I went to a Jesuit college, where I met my husband. There is a lot of Jesuit experience in our family: my dad went to Jesuit college, my husband's grandfather taught at a Jesuit university, three of our kids went to Jesuit schools. But sometimes I learned the most about the Jesuits when others would say to me, "Well, you know what the Jesuits say..." and they would share something I never heard before. This even happened at the doctor's office, where my doctor had gone to a Jesuit school. It's an interesting dynamic that bonds us to each other, knowing we experienced Jesuit training. Anyway, one of those concepts is the Spiritual Exercises written by Saint Ignatius. I wanted to share this exercise of Consolation and Desolation today because it's ringing true for me.
Consolation is a time when we feel full of love toward ourselves, toward others, toward the world itself. Desolation is the absence of those feelings, and the absence of love.
'Desolation’ is the name I give to everything contrary to what is described [as consolation]; for example, darkness and disturbance in the soul, attraction to what is low and of the earth, disquiet arising from various agitations and temptations. All this leads to a lack of confidence in which one feels oneself to be without hope and without love. One finds oneself thoroughly lazy, lukewarm, sad and as though cut off from one’s Creator and Lord. For just as consolation is contrary to desolation, in the same way, the thoughts that spring from consolation are contrary to the thoughts that spring from desolation. [317] -Quotes from ‘The Spiritual Exercises of St Ignatius of Loyola’ translated by Michael Ivens SJ (Gracewing, 2004)
What to do? When I went for spiritual direction with a Jesuit priest, he taught me to bask in the consolation periods of my life. Hold onto those moments of love and goodness to get us through the rough patches. We seek to console ourselves gently, to remind ourselves that we are loved, to remind ourselves that God loves us, just as we are - despite the flaws and failures and flailing in the wind.

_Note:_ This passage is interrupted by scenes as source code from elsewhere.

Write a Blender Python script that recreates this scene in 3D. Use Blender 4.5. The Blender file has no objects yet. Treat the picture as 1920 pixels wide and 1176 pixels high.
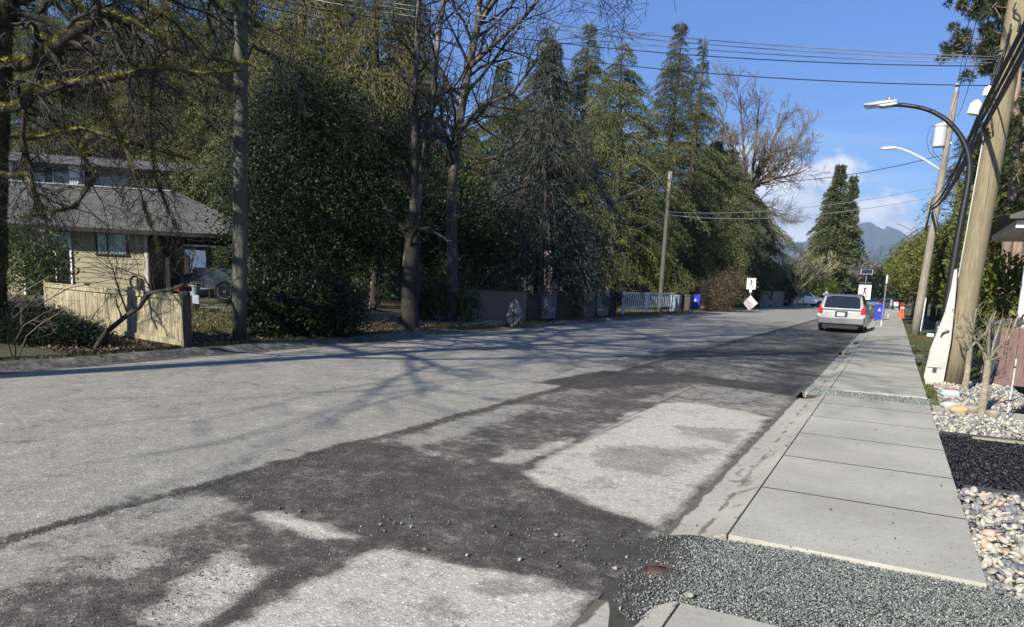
import bpy, math, random
import numpy as np
from mathutils import Vector, Matrix
R = math.radians
sc = bpy.context.scene
# ------------------------------------------------------------------ camera, sky, sun, exposure
F, PX, PY, CAMZ = 1365.0, 960.0, 735.0, 1.65      # focal length and optical centre in photo pixels
PITCH, ROLL, YAW = 0.1519, 0.0426, 0.4744
def cam_axes():
    f = np.array([-math.sin(YAW), math.cos(YAW), 0]); r = np.array([math.cos(YAW), math.sin(YAW), 0]); u = np.array([0, 0, 1.0])
    d = f*math.cos(PITCH)-u*math.sin(PITCH); u2 = u*math.cos(PITCH)+f*math.sin(PITCH)
    return r*math.cos(ROLL)+u2*math.sin(ROLL), u2*math.cos(ROLL)-r*math.sin(ROLL), d
RT, UP, FW = cam_axes()
def ray(x, y): return FW+RT*(x-PX)/F-UP*(y-PY)/F
def G(x, y, h=0.0):                                # ground point (height h) seen at a photo pixel
    v = ray(x, y); t = (CAMZ-h)/-v[2]; q = v*t; return (float(q[0]), float(q[1]), h)
def P(x, y, Y):                                    # point at world depth Y
    v = ray(x, y); q = v*(Y/v[1]); return (float(q[0]), float(q[1]), float(q[2])+CAMZ)
def D(x, y, z):                                    # point at distance z along the optical axis
    q = ray(x, y)*z; return (float(q[0]), float(q[1]), float(q[2])+CAMZ)
cam = bpy.data.objects.new('camera', bpy.data.cameras.new('camera')); sc.collection.objects.link(cam)
m4 = Matrix(((RT[0], UP[0], -FW[0], 0), (RT[1], UP[1], -FW[1], 0), (RT[2], UP[2], -FW[2], CAMZ), (0, 0, 0, 1)))
cam.matrix_world = m4
cam.data.sensor_width = 36; cam.data.lens = F/1920*36; cam.data.shift_y = (PY-588)/1920
cam.data.clip_start = 0.05; cam.data.clip_end = 40000
sc.camera = cam
SUN_EL, SUN_AZ = R(30), R(12)                      # shadows run 12 degrees to the right of the road direction
sd = Vector((-math.sin(SUN_AZ)*math.cos(SUN_EL), -math.cos(SUN_AZ)*math.cos(SUN_EL), math.sin(SUN_EL)))
sun = bpy.data.objects.new('sun', bpy.data.lights.new('sun', 'SUN')); sc.collection.objects.link(sun)
sun.data.energy = 5.0; sun.data.angle = R(0.53); sun.data.color = (1, 0.945, 0.84)
sun.rotation_euler = sd.to_track_quat('Z', 'Y').to_euler()
world = bpy.data.worlds.new('World'); sc.world = world; world.use_nodes = True
nt = world.node_tree; nt.nodes.clear()
sky = nt.nodes.new('ShaderNodeTexSky'); sky.sky_type = 'NISHITA'; sky.sun_disc = False
sky.sun_elevation = SUN_EL; sky.sun_rotation = math.atan2(sd.x, sd.y); sky.air_density = 1.0; sky.dust_density = 0.3; sky.ozone_density = 2.2
bg = nt.nodes.new('ShaderNodeBackground'); bg.inputs['Strength'].default_value = 0.125
out = nt.nodes.new('ShaderNodeOutputWorld')
nt.links.new(sky.outputs[0], bg.inputs[0]); nt.links.new(bg.outputs[0], out.inputs[0])
sc.view_settings.view_transform = 'Standard'; sc.view_settings.look = 'None'; sc.view_settings.exposure = 0.86; sc.view_settings.gamma = 1
rng = np.random.default_rng(7); random.seed(7)
COL = sc.collection
# ------------------------------------------------------------------ helpers
class MB:
    def __init__(s): s.v = []; s.f = []; s.n = 0
    def add(s, vs, fs):
        b = s.n; s.v.extend([tuple(map(float, p)) for p in vs]); s.f.extend([tuple(b+i for i in f) for f in fs]); s.n += len(vs); return s
    def box(s, c, d, rz=0, rx=0, taper=1.0):
        x, y, z = d[0]/2, d[1]/2, d[2]/2; t = taper
        vs = [(-x, -y, -z), (x, -y, -z), (x, y, -z), (-x, y, -z), (-x*t, -y*t, z), (x*t, -y*t, z), (x*t, y*t, z), (-x*t, y*t, z)]
        M = Matrix.Translation(c) @ Matrix.Rotation(rz, 4, 'Z') @ Matrix.Rotation(rx, 4, 'X')
        return s.add([M @ Vector(v) for v in vs], [(0, 3, 2, 1), (4, 5, 6, 7), (0, 1, 5, 4), (1, 2, 6, 5), (2, 3, 7, 6), (3, 0, 4, 7)])
    def bbox(s, c, d, rz=0, b=0.02):               # box with chamfered vertical and top edges
        x, y, z = d[0]/2, d[1]/2, d[2]/2
        def ring(X, Y, Z): return [(-X+b, -Y, Z), (X-b, -Y, Z), (X, -Y+b, Z), (X, Y-b, Z), (X-b, Y, Z), (-X+b, Y, Z), (-X, Y-b, Z), (-X, -Y+b, Z)]
        vs = ring(x, y, -z)+ring(x, y, z-b)+ring(x-b, y-b, z)
        M = Matrix.Translation(c) @ Matrix.Rotation(rz, 4, 'Z')
        fs = [tuple(range(7, -1, -1)), tuple(range(16, 24))]
        for k in (0, 8):
            for i in range(8): fs.append((k+i, k+(i+1) % 8, k+8+(i+1) % 8, k+8+i))
        return s.add([M @ Vector(v) for v in vs], fs)
    def tube(s, pts, rad, n=8, caps=True):
        pts = [Vector(p) for p in pts]; k = len(pts)
        if not hasattr(rad, '__len__'): rad = [rad]*k
        vs = []; prev = None
        for i, p in enumerate(pts):
            t = (pts[min(i+1, k-1)]-pts[max(i-1, 0)]).normalized()
            if prev is None: prev = t.orthogonal()
            a = (prev-t*prev.dot(t)); a = a.normalized() if a.length > 1e-6 else t.orthogonal().normalized(); prev = a; b = t.cross(a)
            for j in range(n):
                q = 2*math.pi*j/n; vs.append(p+(a*math.cos(q)+b*math.sin(q))*rad[i])
        fs = [(i*n+j, i*n+(j+1) % n, (i+1)*n+(j+1) % n, (i+1)*n+j) for i in range(k-1) for j in range(n)]
        if caps: fs += [tuple(range(n-1, -1, -1)), tuple((k-1)*n+j for j in range(n))]
        return s.add(vs, fs)
    def lathe(s, prof, c=(0, 0, 0), n=20, axis='Z'):
        vs = []
        for r, z in prof:
            for j in range(n):
                q = 2*math.pi*j/n; p = (r*math.cos(q), r*math.sin(q), z)
                if axis == 'X': p = (p[2], p[0], p[1])
                if axis == 'Y': p = (p[0], p[2], p[1])
                vs.append((p[0]+c[0], p[1]+c[1], p[2]+c[2]))
        k = len(prof)
        fs = [(i*n+j, i*n+(j+1) % n, (i+1)*n+(j+1) % n, (i+1)*n+j) for i in range(k-1) for j in range(n)]
        fs += [tuple(range(n-1, -1, -1)), tuple((k-1)*n+j for j in range(n))]
        return s.add(vs, fs)
    def prism(s, poly, a, b, axis='Z'):            # poly extruded from a to b along axis
        def m(p, t): return {'Z': (p[0], p[1], t), 'X': (t, p[0], p[1]), 'Y': (p[0], t, p[1])}[axis]
        n = len(poly); vs = [m(p, a) for p in poly]+[m(p, b) for p in poly]
        return s.add(vs, [tuple(range(n-1, -1, -1)), tuple(range(n, 2*n))]+[(i, (i+1) % n, n+(i+1) % n, n+i) for i in range(n)])
    def build(s, name, mat, parent=None, smooth=False, bevel=0, recalc=True):
        me = bpy.data.meshes.new(name); me.from_pydata(s.v, [], s.f)
        if recalc:
            import bmesh
            bm = bmesh.new(); bm.from_mesh(me); bmesh.ops.recalc_face_normals(bm, faces=bm.faces); bm.to_mesh(me); bm.free()
        return link(name, me, mat, parent, smooth, bevel)
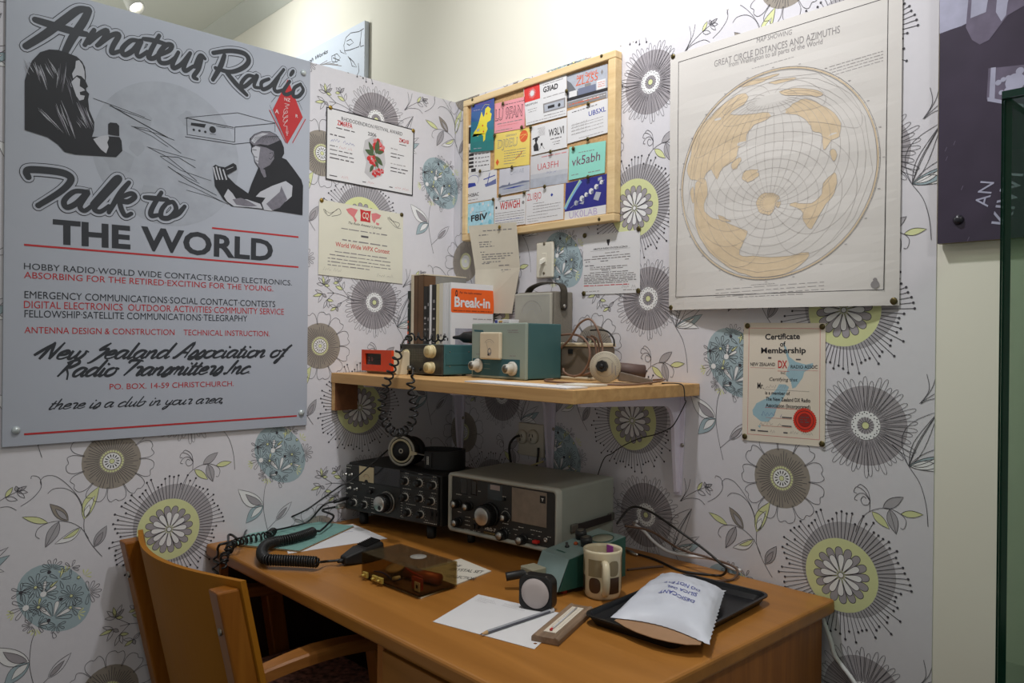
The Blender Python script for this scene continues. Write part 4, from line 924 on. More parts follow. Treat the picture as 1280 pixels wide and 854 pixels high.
LAND = [[(115, 340), (150, 310), (185, 275), (230, 250), (248, 258), (235, 280), (200, 305), (250, 305), (300, 300), (318, 305), (295, 320), (262, 335), (245, 360), (240, 385), (222, 395), (215, 425), (195, 440), (180, 450), (165, 480), (150, 455), (135, 465), (130, 490), (108, 480), (95, 480), (85, 455), (95, 410), (100, 375)],
        [(108, 490), (135, 480), (140, 520), (130, 555), (150, 580), (180, 590), (215, 605), (250, 620), (245, 640), (232, 680), (270, 685), (340, 688), (415, 675), (395, 710), (350, 735), (290, 742), (230, 728), (180, 700), (140, 660), (115, 620), (105, 570)],
        [(330, 245), (370, 235), (420, 238), (448, 250), (430, 258), (380, 255), (345, 255)], [(335, 300), (360, 285), (370, 275), (400, 265), (440, 280), (475, 300), (495, 330), (490, 365), (470, 375), (455, 400), (448, 390), (445, 360), (420, 350), (410, 330), (385, 310), (355, 305)],
        [(468, 470), (482, 462), (485, 490), (475, 525), (450, 560), (425, 605), (415, 612), (400, 590), (395, 565), (362, 550), (375, 542), (420, 545), (445, 520), (450, 490)],
        [(272, 540), (285, 520), (300, 516), (320, 518), (335, 530), (325, 545), (315, 570), (300, 575), (280, 565)], [(235, 465), (250, 455), (275, 455), (278, 470), (262, 482), (250, 488), (235, 480)],
        [(180, 300), (210, 260), (225, 255), (205, 285), (190, 305)], [(300, 222), (340, 210), (375, 208), (360, 216), (320, 224)], [(468, 405), (480, 400), (485, 420), (475, 430)], [(205, 440), (225, 420), (230, 430), (212, 455)], [(170, 575), (195, 585), (205, 592), (180, 592)], [(95, 515), (102, 500), (104, 540), (98, 540)], [(222, 232), (265, 212), (330, 198), (300, 212), (250, 230)], [(330, 526), (338, 540), (332, 556), (322, 548)]]
for i, L in enumerate(LAND):
    Q = [(q[0], q[1]) for q in catmull([(a[0], a[1], 0) for a in cM(L)], 3, True)]
    Q = [(x+prn.uniform(-.0012, .0012), z+prn.uniform(-.0012, .0012)) for x, z in Q]
    P.S.poly(Q, M_tan, 1+(i % 2)*.3); P.S.stroke(Q, .0007, M_grid, 3, closed=True)
for k in range(72):
    a = 2*PI*k/72; P.S.stroke([(cm[0]+RMx*1.0*math.sin(a), cm[1]+RMz*math.cos(a)), (cm[0]+RMx*1.012*math.sin(a), cm[1]+RMz*1.012*math.cos(a))], .0006, M_gink, 5)
for k in range(24):
    a = 2*PI*k/24; P.S.stroke([(cm[0]+RMx*1.03*math.sin(a), cm[1]+RMz*1.03*math.cos(a)), (cm[0]+RMx*1.03*math.sin(a)+.005, cm[1]+RMz*1.03*math.cos(a))], .0012, M_lgink, 5)
# slice the sheet finely so it can curl
src = P.mb; zs = [P.q[3][1]+(P.q[0][1]-P.q[3][1])*k/36 for k in range(1, 36)]; xs_ = [P.q[3][0]+(P.q[2][0]-P.q[3][0])*k/10 for k in range(1, 10)]
b0 = bmesh.new(); me = bpy.data.meshes.new('tmp'); me.from_pydata(src.v, [], src.f); me.polygons.foreach_set('material_index', src.m); b0.from_mesh(me); bpy.data.meshes.remove(me)
for z in zs: bmesh.ops.bisect_plane(b0, geom=list(b0.verts)+list(b0.edges)+list(b0.faces), plane_co=(0, 0, z), plane_no=(0, 0, 1))
for x in xs_: bmesh.ops.bisect_plane(b0, geom=list(b0.verts)+list(b0.edges)+list(b0.faces), plane_co=(x, 0, 0), plane_no=(1, 0, 0))
for v in b0.verts: v.co = curl(v.co)
b0.verts.index_update(); src.v = [tuple(v.co) for v in b0.verts]; src.f = [tuple(v.index for v in f.verts) for f in b0.faces]; src.m = [f.material_index for f in b0.faces]; src.sm = [False]*len(src.f); b0.free()
P.done('world_map', 'large paper world map of great circle distances with tan land, pinned to the right wall', 'map')
pin(1, 841.5, 70.5, 'dark brass pin at the top left corner of the large world map', yM, M_steelpin); pin(1, 839, 384.5, 'dark brass pin at the bottom left corner of the large world map', yM-.0009, M_steelpin); pin(1, 1117, 376.5, 'dark brass pin at the bottom right corner of the large world map', yM-.0009, M_steelpin, .0075)
# loose pins left in the wallpaper
# dark photo panel at the far right
M_dkp = mat('photo_panel_plum', (62, 54, 70), .35, var=.16, scale=9); M_dkl = mat('photo_panel_light', (168, 168, 190), .4, var=.12, scale=30); M_dkm = mat('photo_panel_mid', (104, 96, 116), .4, var=.15, scale=40); M_edge = mat('photo_panel_edge', (120, 108, 70), .6)
yD = -0.016; fd = PL(1, yD)
a = fd(1172, 305); zT = EYE+0.95
m = MB(); m.box((a[0], yD, a[1]), (a[0]+.95, -0.003, zT), M_edge); m.box((a[0], yD-.0012, a[1]), (a[0]+.95, yD-.0001, zT), M_dkp)
S2 = Sheet(m, (0, yD-.0012, 0), (1, 0, 0), (0, 0, 1)); cd = conv(fd, 1140, 0, 2.5857)
S2.poly(cd([(90, -60), (90, 110), (130, 95), (160, 85), (190, 70), (200, 30), (215, -60)]), M_dkl, 1); S2.poly(cd([(190, -80), (175, 90), (195, 130), (220, 145), (250, 130), (280, 90), (310, 50), (362, 20), (500, -20), (500, -120)]), M_dkm, 2)
S2.poly(cd([(280, -60), (272, 40), (290, 70), (305, 50), (310, 10), (330, -60)]), M_dkl, 3); S2.poly(cd([(200, -90), (190, 60), (240, 40), (262, -90)]), M_dkl, 3)
S2.poly(cd([(248, 222), (362, 210), (520, 190), (520, 330), (362, 345), (242, 322)]), M_dkm, 2); S2.poly(cd([(256, 220), (272, 218), (268, 325), (250, 322)]), M_dkl, 3); S2.poly(cd([(245, 315), (362, 338), (362, 348), (245, 328)]), M_dkl, 3)
for x, y, r in ((335, 266, 22), (280, 268, 7), (296, 258, 6), (312, 252, 6), (290, 300, 6), (308, 292, 6), (350, 230, 9)): S2.disc(cd([(x, y)])[0], r*.0007, M_dkl, 4, 14)
for x, y in ((205, 125), (110, 520), (160, 615), (135, 470), (180, 780), (108, 490)): S2.stroke(cd([(x, y), (x+6, y-14)]), .0012, M_dkm, 2)
q = cd([(246, 670)])[0]; S2.text('AN', q[0], q[1], .022, M_dkl, 3, rot=PI/2*.86, bold=.0); q = cd([(318, 730)])[0]; S2.text('KIWI', q[0], q[1], .03, M_dkl, 3, rot=PI/2*.86)
panel = tag(m.build('photo_panel'), 'dark plum photograph panel beside the wallpaper, behind the glass case', 'photo panel')
p = fd(1198.5, 275); q = MB(); q.lathe([(.009, 0), (.009, .002), (.006, .006), (.001, .007)], mat('stud_black', (40, 38, 46), .3), M=T((0, 0, 0), 0, PI/2), n=18); o = q.build('stud', panel); o.location = Vector((p[0], yD-.0013, p[1]))-panel.location
# far sign above the partition
ys = -0.02; fs_ = PL(1, ys)
m = MB(); A = fs_(456, 25.5); zb = EYE+.70; m.box((A[0]-.9, ys, zb), (A[0], -0.002, A[1]), mat('far_sign_white', (206, 214, 226), .5, var=.01), .0005)
S3 = Sheet(m, (0, ys, 0), (1, 0, 0), (0, 0, 1)); ck = conv(fs_, 380, 0, 5.818)
tline('graph Works', (379, 83), (410, 66), 4.6, M_ink, sh=S3, fn=fs_, layer=1, shear=.25, bold=.02)
for P_ in ([(435, 208), (400, 230), (340, 240), (305, 275), (290, 330), (295, 370), (330, 365), (400, 340), (410, 300)], [(435, 330), (412, 340), (410, 300), (420, 220)], [(295, 375), (310, 395), (270, 380), (262, 365)], [(310, 300), (340, 285), (360, 310), (330, 330), (312, 318)], [(200, 410), (240, 390), (265, 420), (240, 450), (205, 450), (200, 415)], [(210, 420), (260, 440)], [(225, 395), (230, 450)], [(320, 410), (340, 440), (350, 480), (385, 490), (360, 450), (330, 420)], [(395, 460), (400, 520), (385, 550)]): S3.stroke(ck(P_), .003, M_ink, 1)
for i in range(5):
    S3.stroke(ck([(100+i*12, 480-i*4), (170+i*26, 440-i*2+i*12)]), .003, M_gink, 1)
tag(m.build('information_sign'), 'white information sign high on the far wall beyond the left partition', 'sign')
# ------------------------------------------------------------------ pinboard and its contact cards
yB = -0.030; fb = PL(1, yB)
q = [fb(580.5, 125), fb(769.5, 62.5), fb(767, 278), fb(575.5, 300)]
bx0, bx1 = (q[0][0]+q[3][0])/2, (q[1][0]+q[2][0])/2; bz1, bz0 = (q[0][1]+q[1][1])/2, (q[2][1]+q[3][1])/2
M_bfr = wood('board_frame_pine', (206, 176, 128), (226, 200, 154), .5, axis=0, scale=5); M_cork = mat('cork', (188, 150, 104), .9, var=.18, scale=240, bump=.4)
board = empty('pinboard', ((bx0+bx1)/2, yB/2, bz0), 0, 'cork pinboard in a pale timber frame on the right wall, full of contact cards', 'pinboard')
xl = (fb(585, 140)[0]+fb(581, 285)[0])/2; xr = fb(759, 170)[0]; fw_ = 0.020; yK = -0.0215
m = MB(); m.box((xl-.004, yK, bz0+fw_-.004), (xr+.004, -0.004, bz1-fw_+.004), M_cork); wbuild(m, 'cork_sheet', board)
m = MB()
m.box((bx0, yB, bz1-fw_), (bx1, -0.003, bz1), M_bfr, .0025); m.box((bx0, yB, bz0), (bx1, -0.003, bz0+fw_), M_bfr, .0025)
m.box((bx0, yB, bz0+fw_), (xl, -0.003, bz1-fw_), M_bfr, .0025); m.box((xr, yB, bz0+fw_), (bx1, -0.003, bz1-fw_), M_bfr, .0025)
fr = wbuild(m, 'frame', board)
for px, py in ((590.5, 124.5), (752, 70), (749, 274)):
    c = fb(px, py); m = MB(); m.lathe([(.0045, 0), (.0045, .001), (.002, .0018)], M_steelpin, M=T((c[0], yB, c[1]), 0, PI/2), n=12); m.v = [(a-board.location.x, b-board.location.y, d-board.location.z) for a, b, d in m.v]; m.build('screw', fr)
CG = 'contact cards pinned on the cork board'
def cc(*P): return [(560+x/3.284, 50+y/3.284) for x, y in P]
yC = yK-0.0006
def card(lay, cor, m): return Paper(1, yC-lay*0.0022, cc(*cor), m, .0004, .0001)
def cdone(P, label): return P.done('contact_card', label, 'card', CG)
M_cpink = mat('card_pink', (226, 150, 158), .6, var=.02); M_cyel = mat('card_yellow', (226, 202, 104), .6, var=.03); M_caqua = mat('card_aqua', (140, 206, 190), .6, var=.02); M_cblue = mat('card_deep_blue', (44, 44, 128), .5, var=.10); M_clblue = mat('card_sky_blue', (166, 208, 222), .6, var=.12, scale=90); M_cgrey = mat('card_grey_photo', (168, 172, 182), .6, var=.1, scale=50); M_mapy = mat('card_map_yellow', (230, 214, 60), .6, var=.04); M_orange = mat('print_orange', (216, 92, 44), .6)
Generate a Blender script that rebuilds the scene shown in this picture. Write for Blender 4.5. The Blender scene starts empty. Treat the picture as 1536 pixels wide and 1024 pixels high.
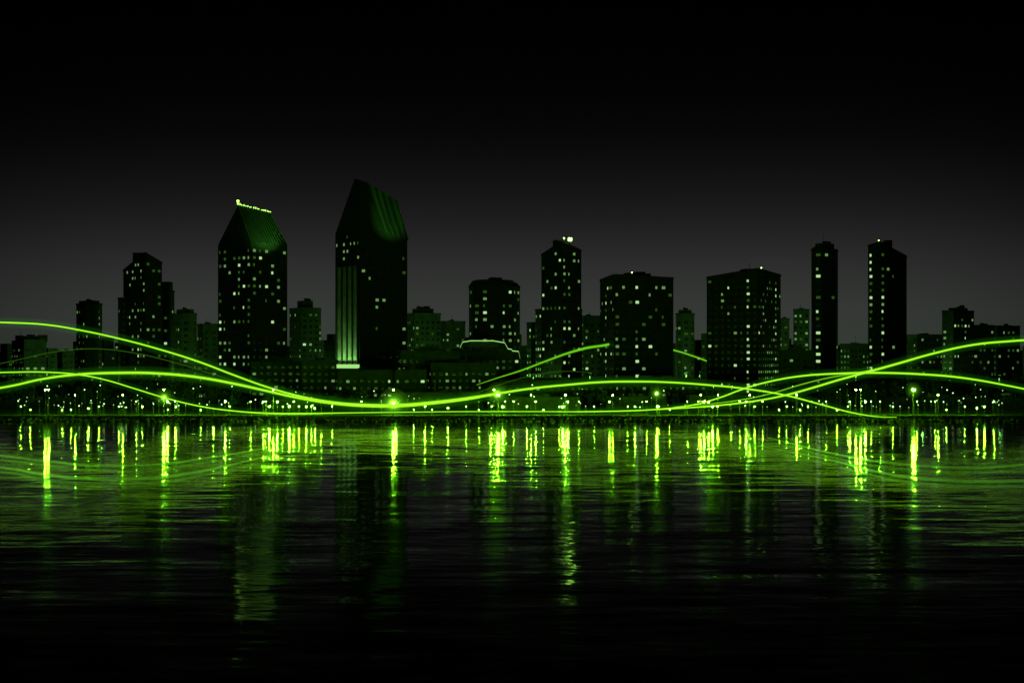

Not too long ago, a friend invited me to North Carolina to go to the beach. I needed some consolation. It was so peaceful to walk along the water's edge and just bask in the warmth, what little warmth there was still felt like consolation. Sun, exercise, prayer, long walks and long talks do a body good and do the soul even better. I came home feeling healed. Here are some pictures that I took down there. They look like such opposites. One feels like it might be consolation and one feels like it might be desolation. But I'm not sure that's true. Even the darkness holds some light. Which one speaks to you today?
I wish you Consolation today, even if just for a few moments.